As members of the Vermont Antiquarian Booksellers Association, we have dedicated at least a portion of our lives to the care and maintenance of used and rare books. Our shops preserve books and make them available to new readers.
So it's no surprise that we were horrified to learn of the proposal by the administration of our state's public university to eliminate physical books from the institutions they lead. To paraphrase Cicero, a library without books is like a body without a soul.
Learning should not be conflated with the mere acquisition of information, any more than a college education should end with learning any particular set of skills.
Rather, education - and the books that fill libraries (and, of course, our bookstores) - should be pathways to opening our minds, to developing our curiosity, and to the extraordinary pleasure of pursuing that curiosity to wherever it leads.
Information alone - whatever its format - simply cannot do this. The mission of any university is to teach its students how to learn and, if possible, to love learning.
We certainly acknowledge that the digitization of information, and the computers and internet which undergird it, provide enormous benefits not just to students and faculty, but to all. In our times, a university library without access to digital information is unthinkable, but by the same token so, too, is a library without books. This is not an either/or proposition.

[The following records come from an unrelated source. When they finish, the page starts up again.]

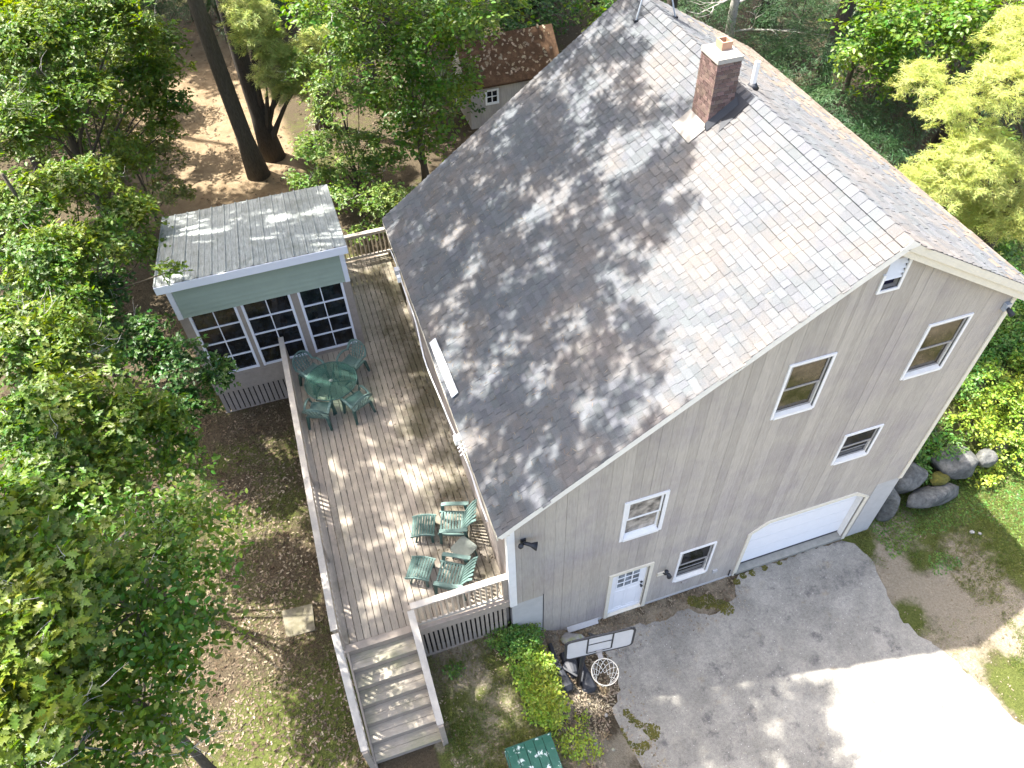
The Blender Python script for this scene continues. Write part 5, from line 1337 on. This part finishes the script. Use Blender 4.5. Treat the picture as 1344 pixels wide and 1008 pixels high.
for i, (x, y, r_, lab) in enumerate([(14.6, 1.2, .8, 'sunlit shrub furthest right on the bank'), (12.7, 2.4, .7, 'green shrub against the right side wall'), (16.8, 5.8, 1.0, 'dark shrub beneath the pine trunk'), (11.2, 2.2, .7, 'shrub close behind the house corner and boulders'), (14.3, .3, .6, 'pale shrub at the right edge above the grassy bank'), (13.3, 3.3, .9, 'dense green shrub halfway along the right side wall'), (15.4, 1.9, .8, 'lime shrub at the far right of the bank'), (10.9, 1.5, .5, 'ferny plant pressed between wall and middle boulder'), (12.9, 1.3, .55, 'yellowish shrub directly behind the largest boulder')]):
    g = float(ground(x, y)); shrub('shrub', lab, [(x, y, g + .35, r_), (x + .5, y + .4, g + .2, r_ * .8)], 'flat', .095, 'shrub' if i in (0, 4, 6, 8) else 'shrub2', 210, group=SG)
def gz_(x, y, h): return (x, y, float(ground(x, y)) + h)
shrub('shrub', 'lime-yellow leafy shrub between the grass and the basketball hoop', [(*gz_(.12 + .16 * math.sin(k * 2.3), -.6 - .11 * k, .05 + .06 * (k % 3)), .13 + .045 * (k % 4)) for k in range(12)], 'flat', .075, 'shrub', 1500, tpl='beech')
shrub('shrub', 'deep green shrub against the foundation below the deck lattice', [(*gz_(-.15, -.25, .1), .28), (*gz_(.15, -.3, .12), .26), (*gz_(.33, -.2, .08), .18), (*gz_(-.45, -.1, .06), .14)], 'flat', .065, 'shrub2', 1300)
shrub('shrub', 'small yellow-green plant between the green box and the driveway', [(*gz_(.35, -2.55, .06), .22), (*gz_(.6, -2.7, .05), .2), (*gz_(.15, -2.25, .05), .14)], 'flat', .06, 'shrub', 1100)
shrub('weed', 'small green weed in the grass right of the stairs', [(*gz_(-1.45, -.42, .04), .12)], 'flat', .06, 'shrub2', 1800)
shrub('weed', 'tiny oak seedling on the leafy ground beside the driveway edge', [(*gz_(.72, -2.15, .04), .1)], 'flat', .06, 'shrub', 1800)

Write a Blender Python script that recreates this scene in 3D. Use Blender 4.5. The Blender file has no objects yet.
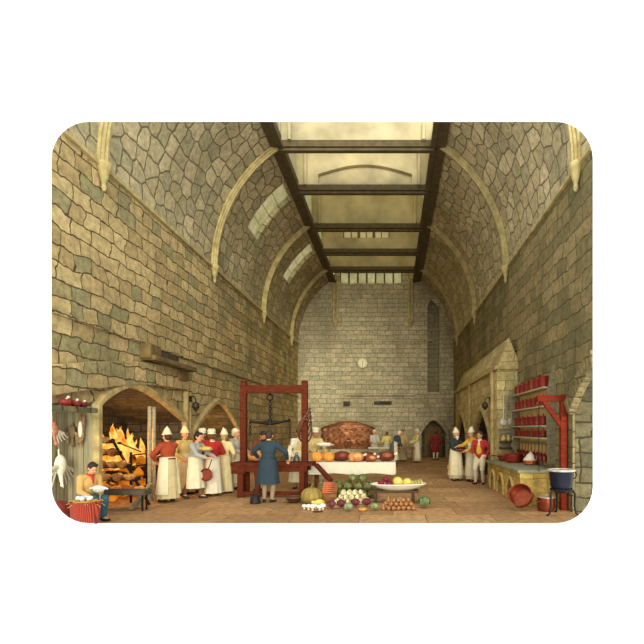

It boils down to this. Digital information is a great way to get answers to the questions you've already asked, but only books can stir the imagination to ask the questions you hadn't thought of. Anyone who has tried to browse books on the internet understands this difference.
The book you were looking for may easily be found on the internet, but in a shop or a library, the book you came to find might be sitting next to the one you didn't know existed but ended up changing your life.
Let's give the last word to Stephen Fry: “Books are no more threatened by Kindle than stairs by elevators.”